Saturday, November 2, 2013 11:34 AM
 
Egypt could be interested to buy Russian weapons after suspension of military aide by United States.
Egypt is reported looking to Moscow to supply it with weapons following U.S. President Barack Obama's decision to suspend a large part of the $1.3 billion in military aide Washington provides Cairo to protest the army's July 3 ouster of President Mohamed Morsi.
     
Egypt is reported looking to Moscow to supply it with weapons following U.S. President Barack Obama's decision to suspend a large part of the $1.3 billion in military aide Washington provides Cairo to protest the army's July 3 ouster of President Mohamed Morsi.
United States has provided around 1,100 M1 Abrams main battle tank to Egypt. An Egyptian army M1 Abrams tank placed near Tahrir Square during the 2011 Egyptian protests.

     

Egyptian Foreign Minister Nabil Fahmy warned Egypt, the Arab world's most populous nation and a longtime U.S. ally, would have to find "other sources" to supply its national security requirements.

The Cairo government has had little to say officially on what it plans to do to counter the U.S. action, possibly because it does not want to aggravate a highly sensitive situation.

There have been no formal indications from Cairo or Moscow that such an arrangement is under discussion but it would fit in with Russia's current Mideast strategy.

Washington has provided Cairo with more than $40 billion in military assistance in the last 34 years, around 80 percent of its annual military procurement budget.

It's also been a boon to U.S. defense manufacturers, like Lockheed Martin and General Dynamics Land Systems, which have provided Egypt with 224 F-16 jets and 1,100 Abrams M1A1 main battle tanks paid for out of the U.S. aid.

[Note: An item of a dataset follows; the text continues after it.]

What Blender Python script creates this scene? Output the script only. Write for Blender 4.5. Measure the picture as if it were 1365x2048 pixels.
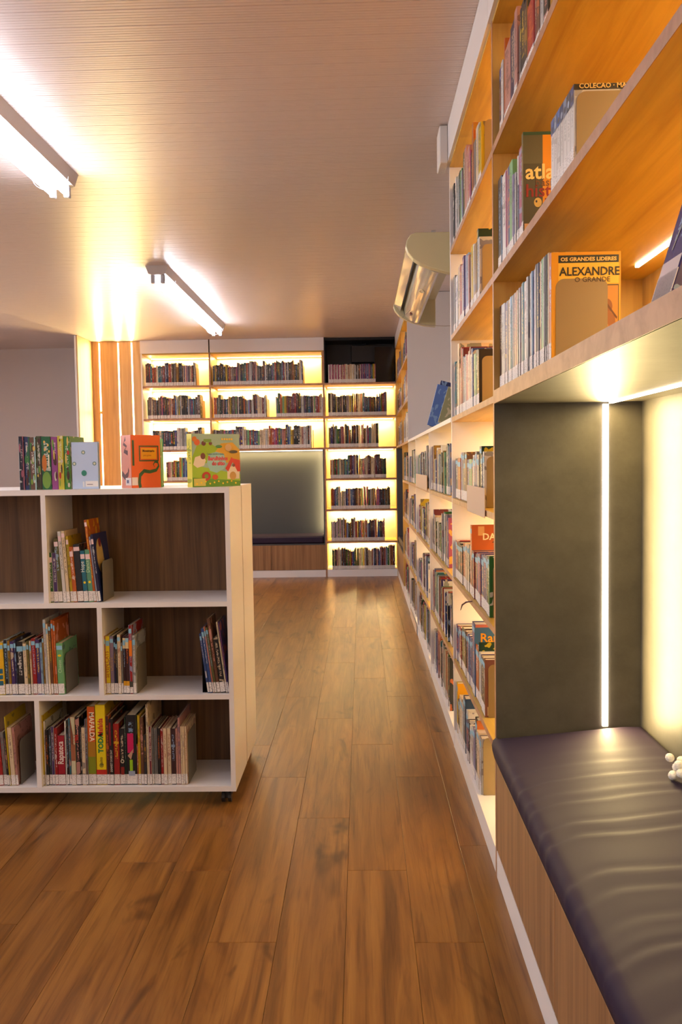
import bpy, bmesh, math, random
from mathutils import Matrix, Vector
random.seed(7)
S = bpy.context.scene
COL = S.collection
for o in list(bpy.data.objects): bpy.data.objects.remove(o)
# ------------------------------------------------------------- camera
f, PI_, YA, RO = 1684.3, .0558, .025, .0157
def w2(a, up, d):
    cp, sp, cy, sy = math.cos(PI_), math.sin(PI_), math.cos(YA), math.sin(YA)
    y = d*cp + up*sp; z = -d*sp + up*cp; x = a
    return Vector((x*cy - y*sy, x*sy + y*cy, z))
right = w2(math.cos(RO), -math.sin(RO), 0)
upv = w2(math.sin(RO), math.cos(RO), 0) 
fwd = w2(0, 0, 1)
upv = right.cross(fwd).normalized()
cd = bpy.data.cameras.new('camera'); cam = bpy.data.objects.new('camera', cd); COL.objects.link(cam)
M = Matrix((right, upv, -fwd)).transposed().to_4x4(); M.translation = (0, 0, 1.25)
cam.matrix_world = M
cd.sensor_fit = 'VERTICAL'; cd.sensor_height = 36; cd.lens = f/2048*36; cd.clip_start = .05
S.camera = cam
# ------------------------------------------------------------- world, light, exposure
W = bpy.data.worlds.new('world'); S.world = W; W.use_nodes = True
W.node_tree.nodes['Background'].inputs[0].default_value = (.75, .8, 1, 1)
W.node_tree.nodes['Background'].inputs[1].default_value = .05
S.view_settings.view_transform = 'Standard'; S.view_settings.look = 'None'
S.view_settings.gamma = 1; S.view_settings.use_curve_mapping = False
S.view_settings.exposure = 0.5
WARM = (1.0, .73, .31); COOL = (.84, .87, 1.0)
LED_W = 6.4          # watt per metre of strip
TUBE = 26.0          # emission strength of the fluorescent tubes
CEIL = 2.66
# added soft fill along the left wall, standing in for unseen windows
for wy in (-.6, 2.4, 5.4):
    wl = bpy.data.lights.new('left_fill', 'AREA'); wl.shape = 'RECTANGLE'; wl.size = 2.2; wl.size_y = 1.2; wl.energy = 24; wl.color = (.93, .95, 1.0)
    wo = bpy.data.objects.new('left_fill', wl); COL.objects.link(wo)
    wo.matrix_world = Matrix(((0, 0, -1, -5.12), (1, 0, 0, wy), (0, -1, 0, 1.6), (0, 0, 0, 1)))
def lin(r, g, b):
    h = lambda c: (c/255/12.92 if c <= 10 else ((c/255+.055)/1.055)**2.4)
    return (h(r), h(g), h(b), 1)
# ------------------------------------------------------------- materials
def mat(name, col, rough=.5, metal=0, spec=.5, coat=0):
    m = bpy.data.materials.new(name); m.use_nodes = True
    b = m.node_tree.nodes['Principled BSDF']
    b.inputs['Base Color'].default_value = lin(*col); b.inputs['Roughness'].default_value = rough
    b.inputs['Metallic'].default_value = metal; b.inputs['Specular IOR Level'].default_value = spec
    b.inputs['Coat Weight'].default_value = coat
    return m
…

These weapons systems, and all the ancillary programs associated with them, replaced Soviet-era MiG fighters and T-72 tanks that Moscow began providing Egypt during the Cold War in the 1960s.

These have been phased out -- a process that continues -- since the late President Anwar Sadat, who signed the 1979 peace pact and was assassinated for doing so, booted out the Soviets in 1972, finally expelling Soviet diplomats in 1981.

It would be an immense shift in military procurement as well as the geopolitical landscape if Cairo sought to restore its old links with Moscow where President Vladimir Putin is driving to boost Russian arms sales across the Middle East in a bid to restore Moscow's influence as U.S. power wanes.